A lo largo de su trayectoria como máximo responsable de Fox News desde 1996, Roger Ailes utilizó su poder para abusar sexualmente de innumerables mujeres. Hubo que esperar hasta que 20 años después una mujer se atreviera a presentar una demanda para que una investigación interna revelara un patrón de abusos que sólo pudieron pasar desapercibidos gracias a la complicidad.
Son siempre hombres, en especial si están en situaciones de poder, los que podrían hacer la denuncia más efectiva y que no tengan que pasar 20 años hasta que una mujer se arme de valor o, como ha ocurrido ahora en Barcelona, a que una mujer sea asesinada. Y al mirar a otro lado esos hombres se convierten en responsables de todo lo que haga ese extorsionador a partir del día en que se enteraron de que algo estaba pasando.
No quiero establecer una relación causa-efecto entre lo que ocurrió durante décadas y el asesinato de Victòria Bertran. Desgraciadamente, no podemos saber qué habría pasado si alguien hubiera dado un paso al frente. Lo que sí es seguro es que Bertran estuvo sola, como muchas otras de las víctimas de Quintà. Y los que optaron por callar tomaron el partido del agresor y fueron de alguna manera responsables de todo lo que ocurrió después.
Ya vale de esconderse detrás de lo que pueden hacer el Gobierno, los tribunales y la policía contra la violencia de género (y es obvio que pueden hacer mucho más). Esta no es una batalla que se libra sólo en las comisarías y los juzgados. La responsabilidad no reside en las mujeres a las que se anima a que llamen al 016 o a la policía.
Está en todas las personas, sobre todo, hombres, que conocen a las 36.000 mujeres que denunciaron malos tratos de sus parejas o exparejas entre julio y septiembre de este año. En los hombres que fueron testigos de todas las formas posibles de abusos y menosprecios en el hogar, la calle o el centro de trabajo. En los hombres que escriben en los comentarios de las páginas web que es injusto generalizar al opinar sobre los casos de violencia de género, que creen que los asesinatos machistas son una aberración, un caso singular del que no se puede extraer ninguna conclusión sobre nuestra sociedad porque son obra de perturbados o criminales aislados.

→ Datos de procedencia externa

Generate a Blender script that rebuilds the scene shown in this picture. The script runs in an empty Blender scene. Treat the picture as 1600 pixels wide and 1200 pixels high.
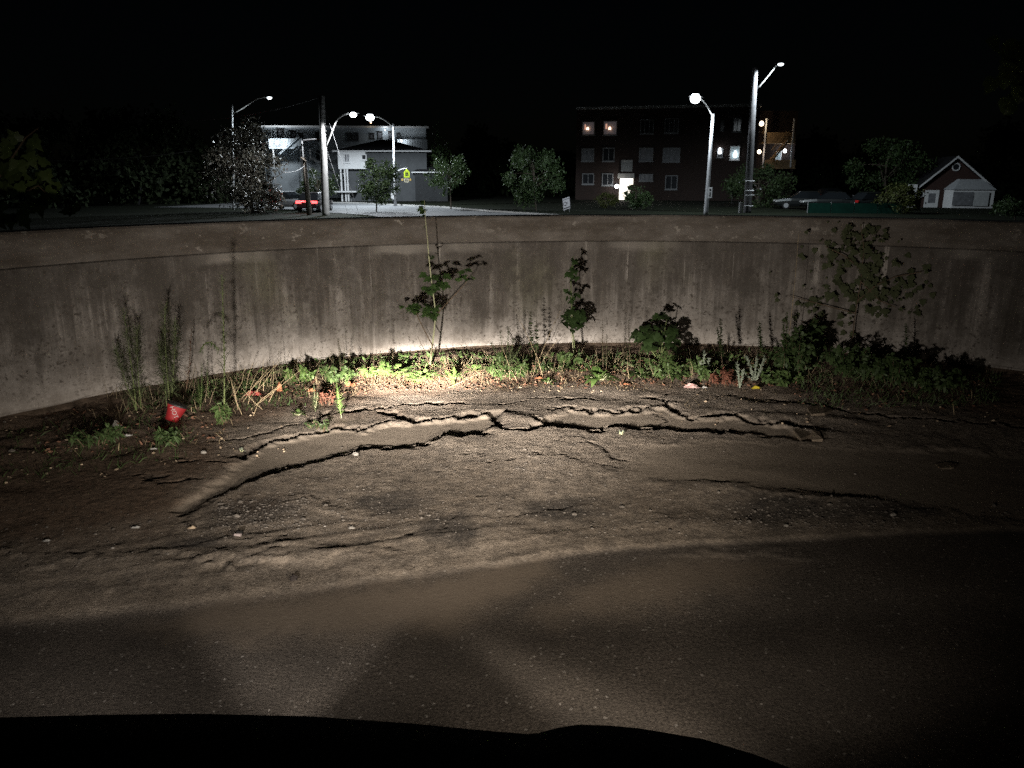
import bpy, math, random
import numpy as np
from mathutils import Vector, Matrix

# ------------------------------------------------------------------ camera, sky, exposure
sc = bpy.context.scene
F = 1220.0; PITCH = math.radians(15.0); CAMH = 2.0
cam_d = bpy.data.cameras.new('camera'); cam = bpy.data.objects.new('camera', cam_d)
sc.collection.objects.link(cam)
cam_d.sensor_width = 36.0; cam_d.lens = F * 36.0 / 1600.0
cam_d.clip_start = 0.05; cam_d.clip_end = 3000
cam.location = (0, 0, CAMH); cam.rotation_euler = (math.pi/2 - PITCH, 0, 0)
sc.camera = cam
w = bpy.data.worlds.new('World'); sc.world = w; w.use_nodes = True
wn = w.node_tree.nodes; wl = w.node_tree.links
sky = wn.new('ShaderNodeTexSky'); sky.sky_type = 'NISHITA'; sky.sun_disc = False
sky.sun_elevation = math.radians(25.0); sky.sun_rotation = math.radians(180)
wl.new(sky.outputs[0], wn['Background'].inputs[0])
wn['Background'].inputs[1].default_value = 0.00012
sc.view_settings.view_transform = 'Standard'; sc.view_settings.look = 'None'
sc.view_settings.exposure = 0.0; sc.view_settings.gamma = 1.0
sc.cycles.use_denoising = False
sc.cycles.max_bounces = 5
sc.cycles.sample_clamp_indirect = 1.0; sc.cycles.sample_clamp_direct = 10.0

COL = sc.collection
R_ = math.radians

# ------------------------------------------------------------------ photo geometry -> place
def ray(px, py):
    u = (px-800)/F; v = (py-600)/F
    return Vector((u, math.cos(PITCH)-v*math.sin(PITCH), -math.sin(PITCH)-v*math.cos(PITCH)))
def gz(px, py, z=0.0):
    r = ray(px, py); return r*((z-CAMH)/r.z) + Vector((0, 0, CAMH))
def gy(px, py, D):
    r = ray(px, py); return r*(D/r.y) + Vector((0, 0, CAMH))
FARZ = -0.8
WC = Vector((1.176, 2.67, 0)); WR = 6.331           # the wall is part of a circle
WTOP = 1.555

# ------------------------------------------------------------------ materials
def nmat(name, rough=0.8, spec=0.3):
    m = bpy.data.materials.new(name); m.use_nodes = True
    nt = m.node_tree; b = nt.nodes['Principled BSDF']
    b.inputs['Roughness'].default_value = rough
    b.inputs['Specular IOR Level'].default_value = spec
    return m, nt, b
def N(nt, typ, **kw):
    n = nt.nodes.new(typ)
    for k, v in kw.items():
        if k.startswith('i_'):
            key = k[2:]; key = int(key) if key.isdigit() else key.replace('_', ' ')
            n.inputs[key].default_value = v
        else: setattr(n, k, v)
    return n
def ramp(nt, src, stops, interp='LINEAR'):
    r = nt.nodes.new('ShaderNodeValToRGB'); r.color_ramp.interpolation = interp
    el = r.color_ramp.elements
    while len(el) < len(stops): el.new(0.5)
    for e, (p, c) in zip(el, stops):
        e.position = p
        e.color = (c, c, c, 1) if isinstance(c, (int, float)) else (*c, 1)
    nt.links.new(src, r.inputs[0]); return r
def mix(nt, fac, a, b, mode='MIX'):
    n = nt.nodes.new('ShaderNodeMix'); n.data_type = 'RGBA'; n.blend_type = mode
    L = nt.links
    for sock, v in ((n.inputs[0], fac), (n.inputs[6], a), (n.inputs[7], b)):
        if hasattr(v, 'is_linked'): L.new(v, sock)
        elif isinstance(v, (int, float)): sock.default_value = v if sock.type == 'VALUE' else (v, v, v, 1)
        else: sock.default_value = (*v, 1)
    return n.outputs[2]
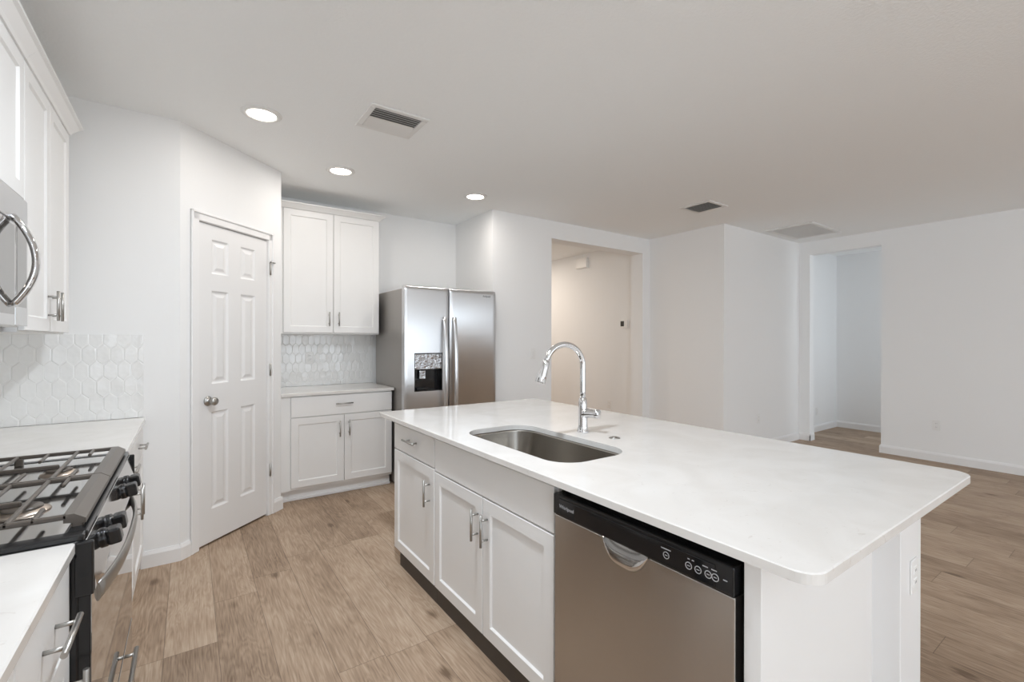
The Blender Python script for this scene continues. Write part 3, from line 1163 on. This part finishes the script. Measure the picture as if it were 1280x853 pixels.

En los hombres que se oponen furiosos a que se tomen medidas para que haya más mujeres en puestos de poder en las empresas, una situación de dominio que favorece a gente como Quintà para seguir utilizando a mujeres a su antojo. En los hombres a los que no les vale con discrepar de las feministas cuando se habla de violencia machista o de cualquier otro tema, sino que las ridiculizan, les insultan o las amenazan. En los hombres que sólo conciben a las mujeres como objeto sexual.
Ante la violencia machista, pelear sólo contra los asesinos no nos llevará muy lejos. Es hora de ocuparse de los cómplices.